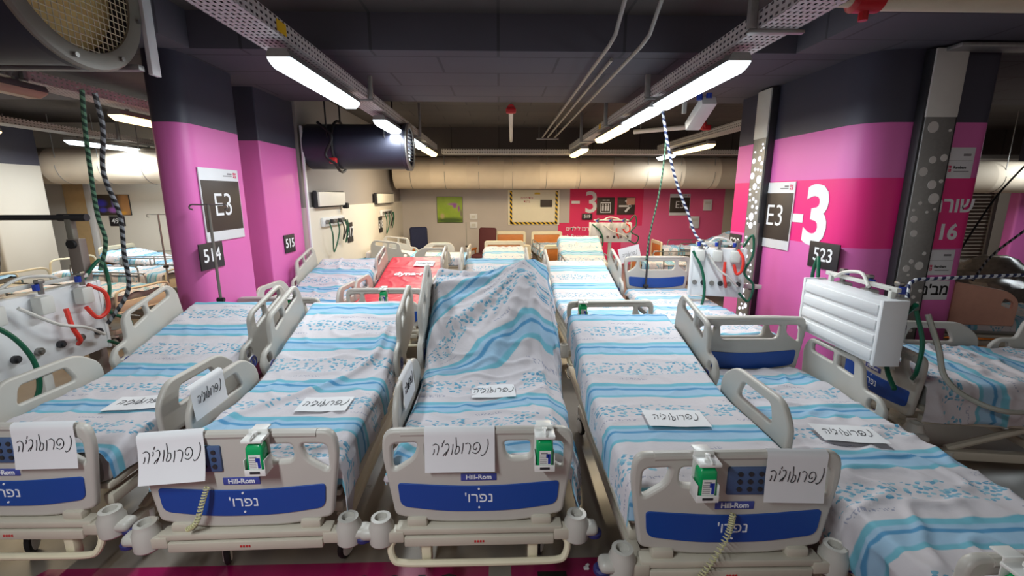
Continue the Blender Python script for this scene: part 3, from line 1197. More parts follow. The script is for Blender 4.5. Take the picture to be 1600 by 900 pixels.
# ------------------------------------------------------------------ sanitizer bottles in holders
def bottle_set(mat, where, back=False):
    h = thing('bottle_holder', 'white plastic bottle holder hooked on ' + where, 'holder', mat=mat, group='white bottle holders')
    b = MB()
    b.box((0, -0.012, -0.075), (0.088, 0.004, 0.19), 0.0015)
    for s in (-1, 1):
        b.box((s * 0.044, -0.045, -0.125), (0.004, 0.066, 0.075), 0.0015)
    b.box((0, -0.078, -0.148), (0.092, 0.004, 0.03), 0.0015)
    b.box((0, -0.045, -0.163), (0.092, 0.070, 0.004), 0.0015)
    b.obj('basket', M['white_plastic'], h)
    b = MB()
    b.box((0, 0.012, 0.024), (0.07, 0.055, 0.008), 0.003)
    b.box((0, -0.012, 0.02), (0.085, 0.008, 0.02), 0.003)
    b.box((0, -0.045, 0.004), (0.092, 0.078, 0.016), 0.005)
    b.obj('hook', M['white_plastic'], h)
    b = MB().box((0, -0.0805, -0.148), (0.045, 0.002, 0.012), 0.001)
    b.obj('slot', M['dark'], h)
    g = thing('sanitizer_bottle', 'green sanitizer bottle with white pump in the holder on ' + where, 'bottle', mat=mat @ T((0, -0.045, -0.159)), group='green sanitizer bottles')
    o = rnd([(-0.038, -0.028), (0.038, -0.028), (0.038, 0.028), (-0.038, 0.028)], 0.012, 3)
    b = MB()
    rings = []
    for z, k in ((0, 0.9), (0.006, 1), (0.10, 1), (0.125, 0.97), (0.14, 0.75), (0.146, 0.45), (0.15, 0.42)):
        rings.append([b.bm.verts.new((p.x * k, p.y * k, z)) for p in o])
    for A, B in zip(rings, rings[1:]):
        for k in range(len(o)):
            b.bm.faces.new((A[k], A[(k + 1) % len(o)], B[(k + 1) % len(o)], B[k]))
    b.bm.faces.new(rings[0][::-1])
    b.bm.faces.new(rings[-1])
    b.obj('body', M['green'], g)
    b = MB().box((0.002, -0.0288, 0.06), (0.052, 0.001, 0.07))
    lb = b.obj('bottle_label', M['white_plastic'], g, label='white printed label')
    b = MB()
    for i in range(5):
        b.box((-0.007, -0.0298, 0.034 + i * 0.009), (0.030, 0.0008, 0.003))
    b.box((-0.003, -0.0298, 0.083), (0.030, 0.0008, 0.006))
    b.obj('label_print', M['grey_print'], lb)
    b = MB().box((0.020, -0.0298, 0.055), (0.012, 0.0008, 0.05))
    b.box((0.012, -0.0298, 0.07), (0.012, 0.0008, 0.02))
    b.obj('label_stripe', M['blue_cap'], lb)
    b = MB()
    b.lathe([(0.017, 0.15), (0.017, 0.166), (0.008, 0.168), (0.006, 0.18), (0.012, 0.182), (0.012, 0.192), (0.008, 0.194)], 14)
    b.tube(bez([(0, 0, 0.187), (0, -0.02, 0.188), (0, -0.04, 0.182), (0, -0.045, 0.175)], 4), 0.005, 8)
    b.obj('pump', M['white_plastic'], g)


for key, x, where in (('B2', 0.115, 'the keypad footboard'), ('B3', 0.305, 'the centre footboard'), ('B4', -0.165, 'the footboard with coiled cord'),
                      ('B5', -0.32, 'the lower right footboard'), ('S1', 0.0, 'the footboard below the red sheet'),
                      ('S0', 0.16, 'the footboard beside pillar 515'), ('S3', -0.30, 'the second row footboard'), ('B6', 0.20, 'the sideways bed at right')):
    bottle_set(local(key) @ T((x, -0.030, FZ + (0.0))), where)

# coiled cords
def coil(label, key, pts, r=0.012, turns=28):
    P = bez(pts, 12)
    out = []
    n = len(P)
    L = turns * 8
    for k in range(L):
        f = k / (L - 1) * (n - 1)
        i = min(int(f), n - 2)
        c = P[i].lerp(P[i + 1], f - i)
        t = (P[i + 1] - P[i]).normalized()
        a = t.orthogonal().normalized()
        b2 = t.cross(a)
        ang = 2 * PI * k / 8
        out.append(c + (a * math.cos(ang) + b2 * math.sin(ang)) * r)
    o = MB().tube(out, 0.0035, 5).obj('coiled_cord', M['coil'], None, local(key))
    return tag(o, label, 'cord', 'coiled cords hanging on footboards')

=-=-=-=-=

_What to produce_: Without the pictures, retype the whole of the material above exactly.

_Final result_:
Continue the Blender Python script for this scene: part 3, from line 1197. More parts follow. The script is for Blender 4.5. Take the picture to be 1600 by 900 pixels.
# ------------------------------------------------------------------ sanitizer bottles in holders
def bottle_set(mat, where, back=False):
    h = thing('bottle_holder', 'white plastic bottle holder hooked on ' + where, 'holder', mat=mat, group='white bottle holders')
    b = MB()
    b.box((0, -0.012, -0.075), (0.088, 0.004, 0.19), 0.0015)
    for s in (-1, 1):
        b.box((s * 0.044, -0.045, -0.125), (0.004, 0.066, 0.075), 0.0015)
    b.box((0, -0.078, -0.148), (0.092, 0.004, 0.03), 0.0015)
    b.box((0, -0.045, -0.163), (0.092, 0.070, 0.004), 0.0015)
    b.obj('basket', M['white_plastic'], h)
    b = MB()
    b.box((0, 0.012, 0.024), (0.07, 0.055, 0.008), 0.003)
    b.box((0, -0.012, 0.02), (0.085, 0.008, 0.02), 0.003)
    b.box((0, -0.045, 0.004), (0.092, 0.078, 0.016), 0.005)
    b.obj('hook', M['white_plastic'], h)
    b = MB().box((0, -0.0805, -0.148), (0.045, 0.002, 0.012), 0.001)
    b.obj('slot', M['dark'], h)
    g = thing('sanitizer_bottle', 'green sanitizer bottle with white pump in the holder on ' + where, 'bottle', mat=mat @ T((0, -0.045, -0.159)), group='green sanitizer bottles')
    o = rnd([(-0.038, -0.028), (0.038, -0.028), (0.038, 0.028), (-0.038, 0.028)], 0.012, 3)
    b = MB()
    rings = []
    for z, k in ((0, 0.9), (0.006, 1), (0.10, 1), (0.125, 0.97), (0.14, 0.75), (0.146, 0.45), (0.15, 0.42)):
        rings.append([b.bm.verts.new((p.x * k, p.y * k, z)) for p in o])
    for A, B in zip(rings, rings[1:]):
        for k in range(len(o)):
            b.bm.faces.new((A[k], A[(k + 1) % len(o)], B[(k + 1) % len(o)], B[k]))
    b.bm.faces.new(rings[0][::-1])
    b.bm.faces.new(rings[-1])
    b.obj('body', M['green'], g)
    b = MB().box((0.002, -0.0288, 0.06), (0.052, 0.001, 0.07))
    lb = b.obj('bottle_label', M['white_plastic'], g, label='white printed label')
    b = MB()
    for i in range(5):
        b.box((-0.007, -0.0298, 0.034 + i * 0.009), (0.030, 0.0008, 0.003))
    b.box((-0.003, -0.0298, 0.083), (0.030, 0.0008, 0.006))
    b.obj('label_print', M['grey_print'], lb)
    b = MB().box((0.020, -0.0298, 0.055), (0.012, 0.0008, 0.05))
    b.box((0.012, -0.0298, 0.07), (0.012, 0.0008, 0.02))
    b.obj('label_stripe', M['blue_cap'], lb)
    b = MB()
    b.lathe([(0.017, 0.15), (0.017, 0.166), (0.008, 0.168), (0.006, 0.18), (0.012, 0.182), (0.012, 0.192), (0.008, 0.194)], 14)
    b.tube(bez([(0, 0, 0.187), (0, -0.02, 0.188), (0, -0.04, 0.182), (0, -0.045, 0.175)], 4), 0.005, 8)
    b.obj('pump', M['white_plastic'], g)


for key, x, where in (('B2', 0.115, 'the keypad footboard'), ('B3', 0.305, 'the centre footboard'), ('B4', -0.165, 'the footboard with coiled cord'),
                      ('B5', -0.32, 'the lower right footboard'), ('S1', 0.0, 'the footboard below the red sheet'),
                      ('S0', 0.16, 'the footboard beside pillar 515'), ('S3', -0.30, 'the second row footboard'), ('B6', 0.20, 'the sideways bed at right')):
    bottle_set(local(key) @ T((x, -0.030, FZ + (0.0))), where)

# coiled cords
def coil(label, key, pts, r=0.012, turns=28):
    P = bez(pts, 12)
    out = []
    n = len(P)
    L = turns * 8
    for k in range(L):
        f = k / (L - 1) * (n - 1)
        i = min(int(f), n - 2)
        c = P[i].lerp(P[i + 1], f - i)
        t = (P[i + 1] - P[i]).normalized()
        a = t.orthogonal().normalized()
        b2 = t.cross(a)
        ang = 2 * PI * k / 8
        out.append(c + (a * math.cos(ang) + b2 * math.sin(ang)) * r)
    o = MB().tube(out, 0.0035, 5).obj('coiled_cord', M['coil'], None, local(key))
    return tag(o, label, 'cord', 'coiled cords hanging on footboards')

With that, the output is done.